Her talk encouraged me to think about my ambitions. Well, all of the above, of course! And also, to paraphase Groucho Marx, "...if you don't like those, I have others."

A three-year old probably isn't thinking about the future. I just wanted to tell my dad a story about a house I dreamed about. I still want that house but I didn't become an architect to build it. The most important parts of that event were the telling and my dad's listening.

I wasn't gathering material to write a book that would enable me to quit my day job (although that's on my wish list) when I asked questions about the plaques on the wall above my head in the hotel that became the setting for Wait a Lonely Lifetime. When I began writing my latest novel, I didn't think about what gown I would wear to the premier when Salsa Dancing with Pterodactyls became a movie (not seriously anyway) although I did consider the actors I would suggest to play the hero.

The stuff of driving forces for me is the relentless appearance of characters and ideas that demand I tell their story. Now, that's nuts. If I were in any other profession, I'd be certified and sectioned. I cannot remember a time when I wasn't living with people in my head, acting out their lives while I was living mine. 

Where do they come from? I'm as much at a loss as the person who asks me. At this moment, I'm writing a serial about a young woman by the name of Jocelyn who has one broken relationship after another. How did Jocelyn appear in my writing? 

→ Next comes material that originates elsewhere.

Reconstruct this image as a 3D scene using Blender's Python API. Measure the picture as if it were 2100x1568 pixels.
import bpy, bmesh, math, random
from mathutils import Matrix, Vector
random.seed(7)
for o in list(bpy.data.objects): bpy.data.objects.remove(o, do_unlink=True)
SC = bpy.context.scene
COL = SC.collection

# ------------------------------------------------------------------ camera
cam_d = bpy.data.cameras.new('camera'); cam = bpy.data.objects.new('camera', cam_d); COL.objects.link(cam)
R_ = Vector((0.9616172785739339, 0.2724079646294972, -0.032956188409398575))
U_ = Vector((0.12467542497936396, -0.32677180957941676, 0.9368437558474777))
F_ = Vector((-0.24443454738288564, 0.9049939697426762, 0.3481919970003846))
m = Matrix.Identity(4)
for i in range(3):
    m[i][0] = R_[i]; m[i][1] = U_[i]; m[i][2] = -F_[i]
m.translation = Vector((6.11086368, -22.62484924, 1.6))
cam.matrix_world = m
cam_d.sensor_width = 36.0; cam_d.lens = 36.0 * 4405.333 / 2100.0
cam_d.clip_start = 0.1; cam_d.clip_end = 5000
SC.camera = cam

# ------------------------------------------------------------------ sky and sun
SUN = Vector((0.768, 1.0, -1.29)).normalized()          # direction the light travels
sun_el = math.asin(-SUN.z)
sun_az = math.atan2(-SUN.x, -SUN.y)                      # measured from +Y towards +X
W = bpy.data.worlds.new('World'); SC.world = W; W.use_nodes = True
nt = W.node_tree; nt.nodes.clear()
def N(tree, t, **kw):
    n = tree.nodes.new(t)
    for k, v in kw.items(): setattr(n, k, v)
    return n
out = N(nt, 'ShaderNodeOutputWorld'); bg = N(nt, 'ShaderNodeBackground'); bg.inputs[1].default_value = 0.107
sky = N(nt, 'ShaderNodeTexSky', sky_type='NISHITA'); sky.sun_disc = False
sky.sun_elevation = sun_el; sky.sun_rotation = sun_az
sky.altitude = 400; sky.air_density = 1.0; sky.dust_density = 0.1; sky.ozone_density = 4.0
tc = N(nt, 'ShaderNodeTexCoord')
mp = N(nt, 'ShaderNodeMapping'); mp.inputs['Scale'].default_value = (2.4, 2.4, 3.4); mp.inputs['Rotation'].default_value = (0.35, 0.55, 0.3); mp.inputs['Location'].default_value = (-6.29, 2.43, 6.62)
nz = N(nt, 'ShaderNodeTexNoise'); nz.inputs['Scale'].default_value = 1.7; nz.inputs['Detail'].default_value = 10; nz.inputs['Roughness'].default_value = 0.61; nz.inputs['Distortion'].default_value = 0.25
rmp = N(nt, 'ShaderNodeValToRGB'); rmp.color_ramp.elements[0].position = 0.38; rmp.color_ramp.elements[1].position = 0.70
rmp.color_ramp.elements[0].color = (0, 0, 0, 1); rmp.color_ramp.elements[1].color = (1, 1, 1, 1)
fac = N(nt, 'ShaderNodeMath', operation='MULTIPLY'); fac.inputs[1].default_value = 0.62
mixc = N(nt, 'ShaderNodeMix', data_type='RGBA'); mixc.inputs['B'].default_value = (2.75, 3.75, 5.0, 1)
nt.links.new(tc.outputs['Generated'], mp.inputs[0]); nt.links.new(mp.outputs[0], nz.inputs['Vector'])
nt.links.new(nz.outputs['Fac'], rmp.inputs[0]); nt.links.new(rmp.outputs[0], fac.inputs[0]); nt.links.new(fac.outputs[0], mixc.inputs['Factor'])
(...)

This one is simple: Avon Impulse had put out a call for novellas with several holiday themes. Too late for Halloween and Christmas, I worked on a New Year's idea, inspired by the Clement C. Moore poem, The Night Before Christmas. I simply and purposefully started writing and there she was, along with her ex-boyfriend, Jason, and three delicious possibilities for new loves in her life. 

That novella, 'Twas the Night Before New Year, has become a serial novel, Nights Before, with 'Twas the Night Before Valentine's Day, the second installment, to be published next month and four more in the initial stages. Jocelyn must have a satisfying, happy ending. 

It's the very least I can do for her.